Getting Irate So That You Don't Have To

Thursday, 4 October 2007

Conservatives And The BBC

Conservative Party activists rarely have a good word to say about the BBC. They obviously feel the BBC is a centre-left dominated media organisation which has got it in them. But even the Tories can't complain about the coverage they've had this week.

The animosity goes back as far I can remember and probably a great deal longer. The Conservative Party has never forgiven the BBC for some of its Falklands coverage, including the infamous line commenting on a government briefing that started "The British government, if it is to be believed...". There were many other regular run-ins in the Thatcher and Major era, including a decision not to show a drama documentary about the Falklands because it showed Mrs Thatcher in too favourable a light and numerous allegations of giving too much prominence to sleaze in the mid-90s. When I was involved in party politics I was a fully paid-up member of the BBC Hate Club but since packing it up 15 years ago I've seen them in a slightly different (but not always favourable) light for the line it takes.

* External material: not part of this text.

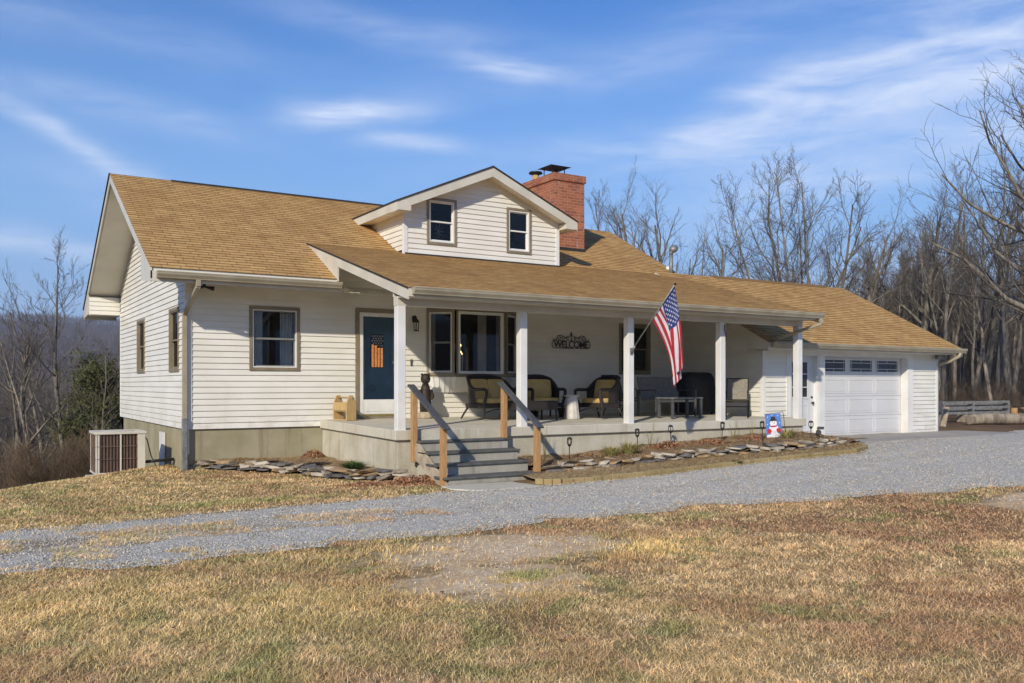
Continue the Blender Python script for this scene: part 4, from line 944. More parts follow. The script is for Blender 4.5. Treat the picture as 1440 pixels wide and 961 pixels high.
# stones: one object per border, each stone its own part
M_stone = [mat('field_stone', (.42, .36, .27), (.25, .20, .14), 4, .9, .5, 20), mat('pale_stone', (.55, .49, .38), (.38, .33, .25), 4, .9, .5, 20), mat('rusty_stone', (.42, .29, .15), (.27, .18, .10), 4, .9, .5, 20), mat('dark_stone', (.16, .15, .14), (.10, .09, .085), 4, .9, .5, 20)]
def stone_mesh(sx, sy, sz):
    bm = bmesh.new()
    for i in range(14):
        a = rng.uniform(0, 6.28); r = rng.uniform(.75, 1)
        bm.verts.new((sx * r * math.cos(a), sy * r * math.sin(a), sz * rng.choice((-1, 1)) * rng.uniform(.6, 1)))
    g = bmesh.ops.convex_hull(bm, input=bm.verts); bmesh.ops.delete(bm, geom=list({*g['geom_interior'], *g['geom_unused']} & set(bm.verts)), context='VERTS')
    return bm
def stone_border(P, label, layers, d=.2, maxn=96):
    root = empty('stone_border', P[0], label=label, cat='stone edging'); o0 = Vector(P[0]); pts = resample([Vector(p) for p in P], d); k = 0
    for l in range(layers):
        for p in pts:
            if k >= maxn or rng.random() < .12 * l: continue
            bm = stone_mesh(rng.uniform(.11, .25), rng.uniform(.07, .13), rng.uniform(.016, .036))
            me = bpy.data.meshes.new('stone'); bm.to_mesh(me); bm.free(); me.materials.append(rng.choice(M_stone))
            o = bpy.data.objects.new('stone', me); COL.objects.link(o); o.parent = root
            o.location = p - o0 + Vector((rng.uniform(-.06, .06), rng.uniform(-.06, .06) + l * .035, .02 + l * .052))
            o.rotation_euler = (rng.uniform(-.15, .15), rng.uniform(-.15, .15), rng.uniform(-.5, .5)); k += 1
            b = o.modifiers.new('bevel', 'BEVEL'); b.width = .008; b.segments = 1
stone_border([(x, y - .03, G(x, y) + .085) for x, y in STN], 'long dry stacked stone edging in front of the porch, right of the steps', 3, .24, 98)
LB = [(.25, .06), (.5, -.25), (.85, -.65), (1.4, -1.5), (1.72, -2.6), (2.1, -3.3), (2.6, -3.85)]
stone_border([(x, y, G(x, y) + .035) for x, y in LB], 'low stone edging left of the steps below the bedroom window', 3, .22, 70)
xs3 = np.linspace(.12, 2.64, 50)
strip_mesh('left_bed_soil', xs3, lambda x: lin(LB, x) + .02, lambda x: x * 0 + .03, lambda X, Y, t: gz(X, Y) + .10 + .08 * t + (fbm(X, Y, 3, 54) - .5) * .10, mat('bed_earth', (.33, .225, .115), (.20, .13, .07), 4, .95, .8, 30))
# mulch, dead leaves and tufts
M_leaves = m_island('curled_dead_leaves', [(.36, .17, .09), (.22, .10, .05), (.45, .26, .15), (.15, .07, .04)])
def leaf_pile(name, c, rx, ry, h, n, size=.03, label='curled brown dead leaves drifted against the porch wall', m_=None, seed=0):
    r = np.random.default_rng(seed + 11); a = r.random(n) * 6.283; q = np.sqrt(r.random(n)); x = c[0] + q * np.cos(a) * rx; y = c[1] + q * np.sin(a) * ry
    z = c[2] + h * (1 - q ** 1.6) * (.5 + .5 * r.random(n))
    u = r.normal(size=(n, 3)); u /= np.linalg.norm(u, axis=1)[:, None]; w = np.cross(u, r.normal(size=(n, 3))); w /= np.linalg.norm(w, axis=1)[:, None]
    s = (size * r.uniform(.5, 1.2, n))[:, None]; P = np.stack([x, y, z], -1); nn = np.cross(u, w) * s * .4
    V = np.stack([P - u * s, P - w * s * .55 + nn, P + u * s, P + w * s * .55 + nn], 1).reshape(-1, 3); b = (np.arange(n) * 4)[:, None]
    return tag(np_mesh(name, V, np.concatenate([b + [0, 1, 2], b + [0, 2, 3]]), m_ or M_leaves, k=3), label, 'leaves', kind='stuff')
for i, (c, rx, ry, h, n) in enumerate([((2.35, -.35, .12), .30, .25, .22, 420), ((2.75, -4.25, -.02), .62, .38, .16, 1100), ((5.15, -4.0, .20), .5, .22, .08, 500), ((6.4, -3.95, .24), .8, .2, .06, 500), ((8.3, -4.1, .30), .65, .30, .20, 1200),
        ((9.35, -4.15, .36), .6, .25, .16, 900), ((10.5, -4.3, .42), .6, .2, .13, 700), ((4.85, -4.3, .10), .25, .4, .10, 300), ((1.9, -4.1, .0), .5, .3, .05, 300), ((7.3, -4.2, .26), .8, .3, .05, 500)]):
    leaf_pile('dead_leaves', c, rx, ry, h, n, seed=i, size=.032)
M_mul = m_island('mulch_chips', [(.03, .02, .018), (.06, .04, .035), (.018, .012, .010)])
leaf_pile('mulch', (1.35, -.75, .12), .45, .18, .05, 700, .03, 'dark mulch in the left planting bed', M_mul, 31); leaf_pile('mulch', (2.0, -1.55, .12), .5, .28, .05, 1000, .03, 'dark mulch in the left planting bed', M_mul, 32)
M_straw = m_island('straw_bits', [(.50, .36, .17), (.34, .22, .10), (.60, .46, .24), (.26, .15, .07)])
def debris(name, label, n, pos, seed, h=(.01, .035)):
    r = np.random.default_rng(seed); x, y, z = pos(r, n); a = r.random(n) * 6.283; l = r.uniform(.03, .10, n); D = np.stack([np.cos(a), np.sin(a), r.uniform(-.1, .5, n)], -1) * l[:, None]; S = np.stack([-np.sin(a), np.cos(a), a * 0], -1) * .0045
    P = np.stack([x, y, z + .004], -1); V = np.stack([P - S, P + S, P + D], 1).reshape(-1, 3)
    tag(np_mesh(name, V, np.arange(n * 3).reshape(-1, 3), M_straw, k=3), label, 'debris', kind='stuff')
def pos_front(r, n):
    x = r.uniform(4.35, 12.7, n); a, b = lin(CURB, x) - .04, lin(STN, x) + .1; t = r.random(n) ** 1.3; y = a * (1 - t) + b * t; return x, y, gz(x, y) + .045 + .06 * t
def pos_back(r, n):
    x = r.uniform(4.9, 12.8, n); a, b = lin(STN, x), x * 0 - 3.66; t = r.random(n); y = a * (1 - t) + b * t; return x, y, bedz(x) + .055 + .10 * t + (fbm(x, y, 3, 52) - .5) * .12
def pos_left(r, n):
    x = r.uniform(.15, 2.62, n); a, b = lin(LB, x), x * 0; t = r.random(n); y = a * (1 - t) + b * t; return x, y, gz(x, y) + .11 + .08 * t + (fbm(x, y, 3, 54) - .5) * .10
debris('straw_litter', 'dry grass and straw litter on the sandy strip', 22000, pos_front, 61); debris('straw_litter', 'dry straw litter on the soil of the long bed', 16000, pos_back, 62); debris('straw_litter', 'dry straw litter on the left bed', 4000, pos_left, 63)
rr = np.random.default_rng(8); n = 260; xx, yy = rr.uniform(-4, 10, n), rr.uniform(-14.5, -3.8, n)
P_ = np.stack([xx, yy, gz(xx, yy) + .03], -1)
def spread_leaves():
    r = rr; u = r.normal(size=(n, 3)) * [1, 1, .35]; u /= np.linalg.norm(u, axis=1)[:, None]; w = np.cross(u, r.normal(size=(n, 3)) * .3 + [0, 0, 1]); w /= np.linalg.norm(w, axis=1)[:, None]
    s = (.03 * r.uniform(.4, 1.1, n))[:, None]; nn = np.cross(u, w) * s * .4
    V = np.stack([P_ - u * s, P_ - w * s * .55 + nn, P_ + u * s, P_ + w * s * .55 + nn], 1).reshape(-1, 3); b = (np.arange(n) * 4)[:, None]
    tag(np_mesh('lawn_leaves', V, np.concatenate([b + [0, 1, 2], b + [0, 2, 3]]), M_leaves, k=3), 'stray dead leaves scattered on the lawn', 'leaves', kind='stuff')
spread_leaves()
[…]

The Tory Party journeyed to Blackpool fully expecting what would be, in their eyes, another hatchet job. News of splits and rows, loads of coverage to the right-wing dissidents and more anti-Cameron propaganda than you could shake a stick at. What's come about is very different.

The Conservatives are widely accepted to have had a very good conference, and the BBC haven't been slow to say so. The party has come across as a united bunch, all aching to get stuck into Gordon Brown. The key-note speakers have, pretty much to a man, had good reports. And when Brown went to Iraq earlier in the week the BBC's main slant was not the reduction in troop numbers but more the Tory party's furious reaction to the way Brown announced it.

The BBC, as do all media organisations, have an impossible job in keeping every political party happy. But they may have gone some way this week to repairing some the long-done damage in its relationship with Conservative Central Office (or whatever it's called now).

Has the coverage been good enough to dissuade GB from calling an election ? I doubt it. I expect a polling date of 8th November. You heard it here, ooh, about 12,031st.